In 1975, Hull moved to College Station to assume a newly created assistant director post with duties that included improving communication between the administration and its field operations in East Texas. He held that post until 1981, when he was promoted to associate director, making him the second in command. He has served as director since 1996.
Changes, challenges
In his four decades with the agency, a lot has changed.
"There is global competition from wood products being shipped to Texas from China, Russia, Indonesia, Brazil," Hull said, explaining that many of the products from developing nations are made with stolen timber. "They can send finished wood products here to Texas cheaper than we can manufacture them at home. That's changed the whole dynamic."
The agency itself also has evolved. The Texas Forest Service now is exploring markets that don't involve chopping down trees, Hull said. Among those is a program that allows polluting industries, power plants and refineries to offset the pollutants they produce by purchasing "carbon credits."
Hull said experts have predicted that the global carbon credits program could be a $30 billion a year industry.
"I want as much of that $30 billion to come to Texas as I possibly can get," he said.
Both that program and the agency's emergency response system -- originally created as a wildfire response plan -- have become nationally recognized.
In addition to responding to natural disasters such as hurricanes and tornados, the Texas Forest Service became the first state agency to head up a federal disaster following the destruction of the Space Shuttle Columbia over East Texas. Recently, the organization was called to the polygamy custody hearings, where it was charged with tracking all the children seized by the state.
"That was one of the most stressful things our folks had ever done," Hull said.
It's time
Hull said he had long envisioned retiring when everything at the agency was perfectly positioned.
But at some point, Hull said as he flashed a smile, he started to realize that likely would never happen. Instead of trying to leave everything perfectly aligned, all a leader can do is try not to leave too many messes behind.
"When you think about retirement and why you do it, everybody's always told me, 'You can't really explain it, but you'll know when it's time,'" Hull said. "I guess that's the conclusion I came to because I never gave it a whole lot of thought until I was 65 or so."
Interim Director Boggus acknowledged that he has "mighty big cowboy boots" to fill. Boggus described his outgoing boss as a "dreamer of big dreams" who works tirelessly to make them a reality.
Hull said he is leaving the agency knowing it is in good hands, but he is also aware that there still are challenges. Funding will be one of the key issues, he said.

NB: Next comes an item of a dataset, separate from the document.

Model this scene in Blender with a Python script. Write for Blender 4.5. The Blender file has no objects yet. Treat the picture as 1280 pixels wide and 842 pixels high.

Adding to the problem, Hull said, is an increase in wildfires. There were more wildfires in 2005 and 2006 than in all his previous years with the agency combined, Hull said. The size of wildfires, as well as how the state needs to respond, has changed, he said.
A steadily increasing state population doesn't make the job any easier, he said, explaining that fires now must be extinguished quickly because they often are near residential areas.
"We're not an empire-building agency trying to see how big we can get, but obviously I hope the federal and the state funding will at some point get to a level that equals the enormous demand on our agency," Hull said. "We have great people, but there are just not enough of them."